Stefano Pia, 43 anni, fotografo Mogorese, edito dalla Soter Editrice di Salvatore Ligios, nel suo nuovo libro, continua a raccontare, come nel precedente, il suo paese attraverso storie che cercano nel quotidiano la bellezza delle cose semplici.
“Non è l’America” è un racconto di immagini che ha come sfondo la campagna della Marmilla di Oristano. I paesaggi che sembrano tratti dai film western di Sergio Leone fanno da cornice alla vita di allevatori e animali, i quali sono i protagonisti assoluti del racconto.
All’interno son presenti i testi di Francesco Cito, Sandro Iovine e Salvatore Ligios.
Stefano Pia ha vinto recentemente il primo premio con il progetto “Non è l’America”, al 2° Corigliano Calabro Fotografia book Award 2021, con la seguente motivazione di Francesco Cito:
“La scelta finale del concorso è dovuta oltre alla composizione delle foto e dal soggetto in essere anche al fatto che fra i lavori giudicati è quello che più si avvicina al concetto di foto-libro, in cui ogni foto non è mai ripetitiva a se stessa, con una sintesi di racconto non facile, considerato il soggetto che esso tratta.

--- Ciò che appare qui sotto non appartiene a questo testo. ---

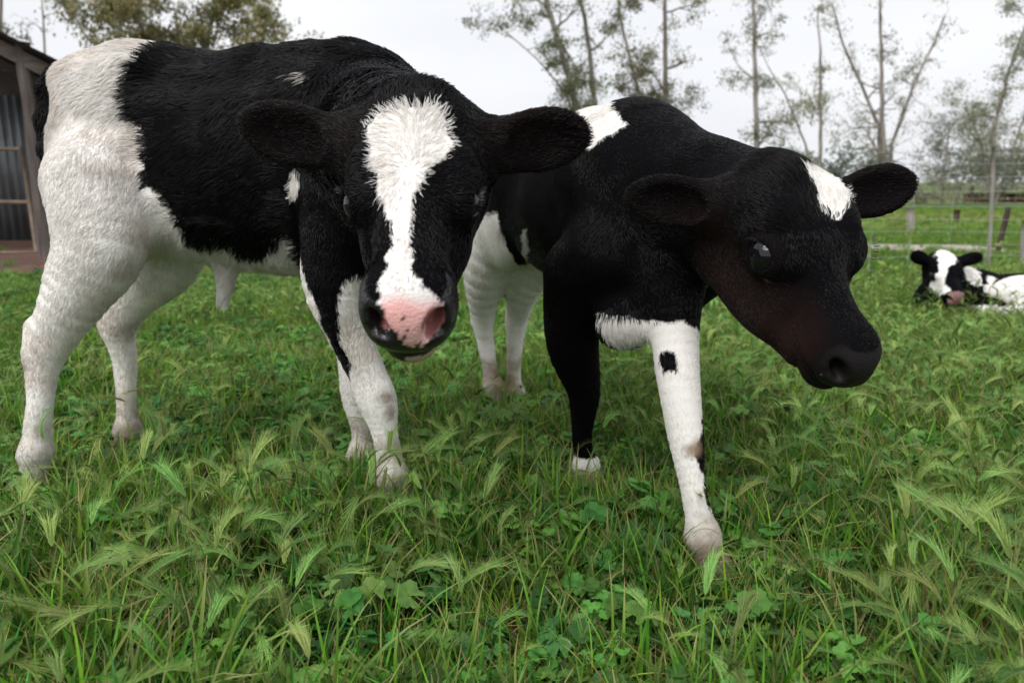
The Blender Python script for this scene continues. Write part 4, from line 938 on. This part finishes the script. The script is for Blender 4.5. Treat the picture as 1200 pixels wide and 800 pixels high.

Per quanto il titolo si rifaccia al pionierismo americano della corsa verso l’ovest, esso in effetti racconta quella desolazione di un territorio, quello della Sardegna, che resta ancora oggi terra dura e difficile (in questo si terra di confine) ed in certi contesti da apparire come tutto si sia fermato, in cui l’unico segno dell’avvenuto progresso lo si riscontra solo nella presenza delle auto parcheggiate nell’ area circostante di quella che dovrebbe apparire una fattoria. Inoltre nella sua semplicità, considerando il luogo e il contesto, traspare una nota poetica pervasa da una malinconia che tutto avvolge, dando al racconto la sua giusta dimensione da terra di frontiera”.
Sandro Iovine commenta così il libro di Stefano:
“Quelli della mia generazione, ma anche tanti di quelli che appartengono alle successive, sono cresciuti accompagnati dall’immagine mitizzata dagli stereotipi hollywoodiani del far west. Luoghi selvaggi, dove la vita era regolata da norme semplici che spesso si riducevano nel nostro immaginario, alla velocità con cui una pistola veniva estratta dalla fondina. Il tutto contornato di spazi, quantomeno per noi europei, immensi, per lo più semidesertici, popolati di spine, pietre e cavalli selvaggi. Sull’onda di queste suggestioni può capitare di ritrovare parte di questi sogni adolescenziali anche a pochi passi da casa. Anche qui, nelle campagne nostrane possiamo trovare pietre e cavalli e la scarsa densità di popolazione della Marmilla in provincia di Oristano, amplifica gli spazi dove allevatori gestiscono piccole aziende agricole nei pressi di Mogoro. Come in un ranch del lontano ovest, anche qui la vita è fatta di lavoro e gli animali fan parte della famiglia. Così quando li vai trovare hai proprio la sensazione che il paesaggio, i volti, perfino il loro modo di fare, rompendo le barriere dello spazio e del tempo, ti abbiano risucchiato in una fattoria del vecchio West. Ma questa non è l’America”.
Questo invece il commento di Salvatore Ligios, editore del libro:
“La pubblicazione raccoglie una copiosa selezione delle preregrinazioni giornaliere di Stefano Pia nelle terre della Marmilla di Oristano, diventate nel tempo il rovello intrigante da esplorare con la macchina fotografica. Parole-versi declamati a cantilena, mògoro-e-i-mògoresi, suoni e richiami dal profondo, semplicità e casualità, gesti quotidiani ripetuti dall’alba al tramonto, incontri fortuiti e pedinamenti ossessivi, con passo felpato e scatti discreti il fotografo continua a raccontare il mondo dove vive e abita, tra figli che crescono e nuovi arrivati che sgomitano, sempre a kilometro zero. Lo spartito è di rigoroso bianconero e il racconto comincia a fare incetta di frutti: è notizia recente il primo premio al Festival di Corigliano Calabro Fotografia 2021”.
“Questa seconda tappa editoriale – conclude Ligios – solleva senza tentennamenti l’asticella della maturità acquisita da Pia e la smania dell’apparire dentro il frame tipica dei neofiti scompare abilmente nelle storie proposte, nella strategia di lasciare che i soggetti ripresi e le azioni fissate nel fotogramma si offrano naturalmente allo sguardo dello spettatore, mentre il regista nell’ombra tesse la trama che la strada mette a disposizione. Il risultato è un’originale storia locale che parla a un pubblico universale”.